Bugünkü Yazarlar Tüm Yazarlar
Evren Devrim ZELYUT
Evren Devrim ZELYUT

AKP seçim için bankaları feda ediyor!

Ekonomi 3 kesimin üstünde yer alır: Sanayi, bankalar ve hane halkı. AKP döneminde bu sacayakları ne olmuş bir bakalım:

1-Hane halkı: Kişi başına millî gelire bakarsanız hane halkı için korku filmi 2013 yılında başladı. O yılda kişi başına düşen millî gelir 12.582 doları gördükten sonra her yıl düşerek 9582 dolara kadar indi. O zaman şunu söylemek mümkün, hane halkının geliri azalıyor. Sadece bu olsa iyi… Aynı zamanda hane halkının satın aldığı mal ve hizmetlerin de fiyatı artıyor. Bu durum çift taraflı bir aşınmayı karşımıza getiriyor, bir yandan cüzdana giren para azalırken, çıkan para ise artıyor. Yaratılan büyük millî gelirden emekçilerin aldığı payın azalması son yıllarda parasal genişlemelerle yapay olarak yaratılan büyümenin de kaymağının AKP''li oligarklar tarafından yenildiğini bize ispat ediyor.

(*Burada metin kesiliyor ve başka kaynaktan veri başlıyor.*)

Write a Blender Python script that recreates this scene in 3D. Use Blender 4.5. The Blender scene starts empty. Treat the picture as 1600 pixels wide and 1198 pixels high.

2-Sanayi: Türkiye''nin dünya ekonomisindeki payı da 2013 yılından itibaren gerilemeye başlamıştır. Dünya ekonomisi büyürken Türk ekonomisinin payı neden düşer? 2013 yılında aldığımız pay %1,24 iken 2022 yılında %0,67''ye düşeceği tahmin ediliyor. Bu durum 1980-1988 yılları arasındaki Türkiye ekonomisinden daha kötü bir performansı işaret ediyor. Zaten ilk 20 ekonomi kümesinden düşüş de bunun başka bir ispatıdır.

Yine aynı soruyu soralım, neden? Cevap basit. AKP yönetimi millî eğitim sistemini kendisine oy veren insanlar yetiştirsin diye tahrip etti. Fen, meslek liseleri yerine imam yetiştiren liseler kurdu. Bu durum Türk ekonomisine kalifiye teknik personel akışını baltaladı. Diğer taraftan üretim modeli olarak düşük teknoloji içeren mal üretimini seçti. Sırtını beton rantına dayadı. Eğitim sisteminden çıkan yetersiz işçileri bu yapı içinde düşük fiyatlara istihdam etti. Başta bu model bizim sanayicilerimizin de işine geldi. Hatta Suriyeli, Afgan işçilerle işçilik maliyetlerini daha da düşürerek büyük kârlar elde ettiler. Ama hem AKP, hem sanayicilerimiz bir konuyu fena halde ıskaladılar:

Düşük teknolojiye dayanan üretimlerinde girdiler dışarıdan geliyordu. Eğitim seviyesi ve teknoloji düşükse ilgili yarı mamul o ülkede üretilemez. Çünkü yarı mamul için milyar dolarlık sermaye içeren maddi alt yapı ve entelektüel sermaye birikimi şarttır, bu da dünya çapında ilk yüze girmiş üniversiteler ve onun altında yer alan kaliteli orta öğretim kurumları ile mümkündür.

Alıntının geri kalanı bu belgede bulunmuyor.